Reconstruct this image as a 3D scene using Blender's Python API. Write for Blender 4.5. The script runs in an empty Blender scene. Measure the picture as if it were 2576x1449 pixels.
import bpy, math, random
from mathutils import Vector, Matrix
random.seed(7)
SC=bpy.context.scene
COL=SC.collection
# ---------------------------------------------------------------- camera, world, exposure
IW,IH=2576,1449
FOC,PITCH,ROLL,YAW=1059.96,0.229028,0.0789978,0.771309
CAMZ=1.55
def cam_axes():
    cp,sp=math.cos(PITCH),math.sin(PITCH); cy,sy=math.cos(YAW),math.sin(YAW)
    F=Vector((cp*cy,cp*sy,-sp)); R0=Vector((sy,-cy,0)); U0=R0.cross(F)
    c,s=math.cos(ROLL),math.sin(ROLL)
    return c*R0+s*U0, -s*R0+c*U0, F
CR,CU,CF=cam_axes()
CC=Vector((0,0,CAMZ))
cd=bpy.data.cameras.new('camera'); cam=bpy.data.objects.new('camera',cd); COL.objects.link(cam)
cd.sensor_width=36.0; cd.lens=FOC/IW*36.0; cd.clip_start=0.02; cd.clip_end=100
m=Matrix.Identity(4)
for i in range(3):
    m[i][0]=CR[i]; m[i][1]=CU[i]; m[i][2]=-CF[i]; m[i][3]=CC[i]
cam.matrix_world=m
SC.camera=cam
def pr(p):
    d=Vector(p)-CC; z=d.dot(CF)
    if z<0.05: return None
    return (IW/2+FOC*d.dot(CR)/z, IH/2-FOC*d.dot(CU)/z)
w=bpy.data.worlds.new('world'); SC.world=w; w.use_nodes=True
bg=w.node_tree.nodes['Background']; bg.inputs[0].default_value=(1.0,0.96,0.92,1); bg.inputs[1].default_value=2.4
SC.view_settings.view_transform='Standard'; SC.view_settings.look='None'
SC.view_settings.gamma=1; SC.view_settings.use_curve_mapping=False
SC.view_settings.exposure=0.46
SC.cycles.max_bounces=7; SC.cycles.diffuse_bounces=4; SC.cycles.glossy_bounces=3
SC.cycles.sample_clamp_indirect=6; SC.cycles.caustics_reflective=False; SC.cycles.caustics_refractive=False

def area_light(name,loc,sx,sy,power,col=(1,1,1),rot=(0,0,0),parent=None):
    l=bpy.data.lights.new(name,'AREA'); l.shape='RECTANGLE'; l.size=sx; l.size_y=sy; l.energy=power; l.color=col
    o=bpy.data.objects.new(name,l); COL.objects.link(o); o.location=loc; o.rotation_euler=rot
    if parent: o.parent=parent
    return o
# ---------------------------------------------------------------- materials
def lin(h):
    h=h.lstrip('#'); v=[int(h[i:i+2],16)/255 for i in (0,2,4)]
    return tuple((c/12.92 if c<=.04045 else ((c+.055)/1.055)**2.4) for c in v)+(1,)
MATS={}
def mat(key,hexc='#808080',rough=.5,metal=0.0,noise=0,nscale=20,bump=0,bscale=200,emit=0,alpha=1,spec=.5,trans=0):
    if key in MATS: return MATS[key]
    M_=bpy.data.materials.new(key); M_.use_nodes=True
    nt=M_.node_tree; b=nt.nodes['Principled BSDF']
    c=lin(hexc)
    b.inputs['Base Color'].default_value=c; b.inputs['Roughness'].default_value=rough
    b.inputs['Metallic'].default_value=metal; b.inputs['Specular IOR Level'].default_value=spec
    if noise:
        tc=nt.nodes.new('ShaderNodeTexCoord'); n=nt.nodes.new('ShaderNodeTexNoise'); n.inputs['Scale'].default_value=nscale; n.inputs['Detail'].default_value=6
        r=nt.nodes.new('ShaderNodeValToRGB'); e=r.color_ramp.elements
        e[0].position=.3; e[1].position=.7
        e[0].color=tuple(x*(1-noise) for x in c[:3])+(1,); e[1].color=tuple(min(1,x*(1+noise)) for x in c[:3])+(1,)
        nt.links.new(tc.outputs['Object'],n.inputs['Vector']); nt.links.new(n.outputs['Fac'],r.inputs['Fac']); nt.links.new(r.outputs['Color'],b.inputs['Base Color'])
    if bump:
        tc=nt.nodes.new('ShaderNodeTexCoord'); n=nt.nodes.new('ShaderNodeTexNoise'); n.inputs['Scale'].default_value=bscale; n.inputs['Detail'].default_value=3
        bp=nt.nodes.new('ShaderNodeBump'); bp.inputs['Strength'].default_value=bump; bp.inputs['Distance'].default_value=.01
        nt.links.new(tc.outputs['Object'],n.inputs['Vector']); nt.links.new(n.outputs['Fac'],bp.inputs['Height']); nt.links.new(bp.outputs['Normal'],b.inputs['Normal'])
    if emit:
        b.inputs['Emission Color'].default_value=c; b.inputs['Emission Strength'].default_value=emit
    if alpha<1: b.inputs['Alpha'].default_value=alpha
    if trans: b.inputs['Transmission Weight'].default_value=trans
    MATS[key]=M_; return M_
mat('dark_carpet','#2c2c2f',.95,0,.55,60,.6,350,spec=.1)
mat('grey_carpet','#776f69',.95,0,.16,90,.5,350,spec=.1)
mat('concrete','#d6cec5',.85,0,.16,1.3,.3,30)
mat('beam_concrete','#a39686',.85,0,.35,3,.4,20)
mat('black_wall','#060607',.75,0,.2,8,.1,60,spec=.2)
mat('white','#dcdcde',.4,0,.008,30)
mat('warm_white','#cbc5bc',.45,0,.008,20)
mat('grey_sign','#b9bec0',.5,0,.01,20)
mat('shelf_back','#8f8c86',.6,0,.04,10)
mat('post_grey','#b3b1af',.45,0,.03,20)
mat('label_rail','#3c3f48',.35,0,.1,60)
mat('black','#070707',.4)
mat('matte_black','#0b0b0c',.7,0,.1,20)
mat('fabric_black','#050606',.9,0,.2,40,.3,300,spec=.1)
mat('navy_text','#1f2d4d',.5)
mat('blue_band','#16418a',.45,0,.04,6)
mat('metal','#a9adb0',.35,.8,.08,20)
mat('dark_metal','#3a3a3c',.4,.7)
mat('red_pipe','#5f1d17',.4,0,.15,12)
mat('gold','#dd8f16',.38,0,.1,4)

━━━

## Do this
Print the listing above in full, exactly as it is.

## Correct response
Reconstruct this image as a 3D scene using Blender's Python API. Write for Blender 4.5. The script runs in an empty Blender scene. Measure the picture as if it were 2576x1449 pixels.
import bpy, math, random
from mathutils import Vector, Matrix
random.seed(7)
SC=bpy.context.scene
COL=SC.collection
# ---------------------------------------------------------------- camera, world, exposure
IW,IH=2576,1449
FOC,PITCH,ROLL,YAW=1059.96,0.229028,0.0789978,0.771309
CAMZ=1.55
def cam_axes():
    cp,sp=math.cos(PITCH),math.sin(PITCH); cy,sy=math.cos(YAW),math.sin(YAW)
    F=Vector((cp*cy,cp*sy,-sp)); R0=Vector((sy,-cy,0)); U0=R0.cross(F)
    c,s=math.cos(ROLL),math.sin(ROLL)
    return c*R0+s*U0, -s*R0+c*U0, F
CR,CU,CF=cam_axes()
CC=Vector((0,0,CAMZ))
cd=bpy.data.cameras.new('camera'); cam=bpy.data.objects.new('camera',cd); COL.objects.link(cam)
cd.sensor_width=36.0; cd.lens=FOC/IW*36.0; cd.clip_start=0.02; cd.clip_end=100
m=Matrix.Identity(4)
for i in range(3):
    m[i][0]=CR[i]; m[i][1]=CU[i]; m[i][2]=-CF[i]; m[i][3]=CC[i]
cam.matrix_world=m
SC.camera=cam
def pr(p):
    d=Vector(p)-CC; z=d.dot(CF)
    if z<0.05: return None
    return (IW/2+FOC*d.dot(CR)/z, IH/2-FOC*d.dot(CU)/z)
w=bpy.data.worlds.new('world'); SC.world=w; w.use_nodes=True
bg=w.node_tree.nodes['Background']; bg.inputs[0].default_value=(1.0,0.96,0.92,1); bg.inputs[1].default_value=2.4
SC.view_settings.view_transform='Standard'; SC.view_settings.look='None'
SC.view_settings.gamma=1; SC.view_settings.use_curve_mapping=False
SC.view_settings.exposure=0.46
SC.cycles.max_bounces=7; SC.cycles.diffuse_bounces=4; SC.cycles.glossy_bounces=3
SC.cycles.sample_clamp_indirect=6; SC.cycles.caustics_reflective=False; SC.cycles.caustics_refractive=False

def area_light(name,loc,sx,sy,power,col=(1,1,1),rot=(0,0,0),parent=None):
    l=bpy.data.lights.new(name,'AREA'); l.shape='RECTANGLE'; l.size=sx; l.size_y=sy; l.energy=power; l.color=col
    o=bpy.data.objects.new(name,l); COL.objects.link(o); o.location=loc; o.rotation_euler=rot
    if parent: o.parent=parent
    return o
# ---------------------------------------------------------------- materials
def lin(h):
    h=h.lstrip('#'); v=[int(h[i:i+2],16)/255 for i in (0,2,4)]
    return tuple((c/12.92 if c<=.04045 else ((c+.055)/1.055)**2.4) for c in v)+(1,)
MATS={}
def mat(key,hexc='#808080',rough=.5,metal=0.0,noise=0,nscale=20,bump=0,bscale=200,emit=0,alpha=1,spec=.5,trans=0):
    if key in MATS: return MATS[key]
    M_=bpy.data.materials.new(key); M_.use_nodes=True
    nt=M_.node_tree; b=nt.nodes['Principled BSDF']
    c=lin(hexc)
    b.inputs['Base Color'].default_value=c; b.inputs['Roughness'].default_value=rough
    b.inputs['Metallic'].default_value=metal; b.inputs['Specular IOR Level'].default_value=spec
    if noise:
        tc=nt.nodes.new('ShaderNodeTexCoord'); n=nt.nodes.new('ShaderNodeTexNoise'); n.inputs['Scale'].default_value=nscale; n.inputs['Detail'].default_value=6
        r=nt.nodes.new('ShaderNodeValToRGB'); e=r.color_ramp.elements
        e[0].position=.3; e[1].position=.7
        e[0].color=tuple(x*(1-noise) for x in c[:3])+(1,); e[1].color=tuple(min(1,x*(1+noise)) for x in c[:3])+(1,)
        nt.links.new(tc.outputs['Object'],n.inputs['Vector']); nt.links.new(n.outputs['Fac'],r.inputs['Fac']); nt.links.new(r.outputs['Color'],b.inputs['Base Color'])
    if bump:
        tc=nt.nodes.new('ShaderNodeTexCoord'); n=nt.nodes.new('ShaderNodeTexNoise'); n.inputs['Scale'].default_value=bscale; n.inputs['Detail'].default_value=3
        bp=nt.nodes.new('ShaderNodeBump'); bp.inputs['Strength'].default_value=bump; bp.inputs['Distance'].default_value=.01
        nt.links.new(tc.outputs['Object'],n.inputs['Vector']); nt.links.new(n.outputs['Fac'],bp.inputs['Height']); nt.links.new(bp.outputs['Normal'],b.inputs['Normal'])
    if emit:
        b.inputs['Emission Color'].default_value=c; b.inputs['Emission Strength'].default_value=emit
    if alpha<1: b.inputs['Alpha'].default_value=alpha
    if trans: b.inputs['Transmission Weight'].default_value=trans
    MATS[key]=M_; return M_
mat('dark_carpet','#2c2c2f',.95,0,.55,60,.6,350,spec=.1)
mat('grey_carpet','#776f69',.95,0,.16,90,.5,350,spec=.1)
mat('concrete','#d6cec5',.85,0,.16,1.3,.3,30)
mat('beam_concrete','#a39686',.85,0,.35,3,.4,20)
mat('black_wall','#060607',.75,0,.2,8,.1,60,spec=.2)
mat('white','#dcdcde',.4,0,.008,30)
mat('warm_white','#cbc5bc',.45,0,.008,20)
mat('grey_sign','#b9bec0',.5,0,.01,20)
mat('shelf_back','#8f8c86',.6,0,.04,10)
mat('post_grey','#b3b1af',.45,0,.03,20)
mat('label_rail','#3c3f48',.35,0,.1,60)
mat('black','#070707',.4)
mat('matte_black','#0b0b0c',.7,0,.1,20)
mat('fabric_black','#050606',.9,0,.2,40,.3,300,spec=.1)
mat('navy_text','#1f2d4d',.5)
mat('blue_band','#16418a',.45,0,.04,6)
mat('metal','#a9adb0',.35,.8,.08,20)
mat('dark_metal','#3a3a3c',.4,.7)
mat('red_pipe','#5f1d17',.4,0,.15,12)
mat('gold','#dd8f16',.38,0,.1,4)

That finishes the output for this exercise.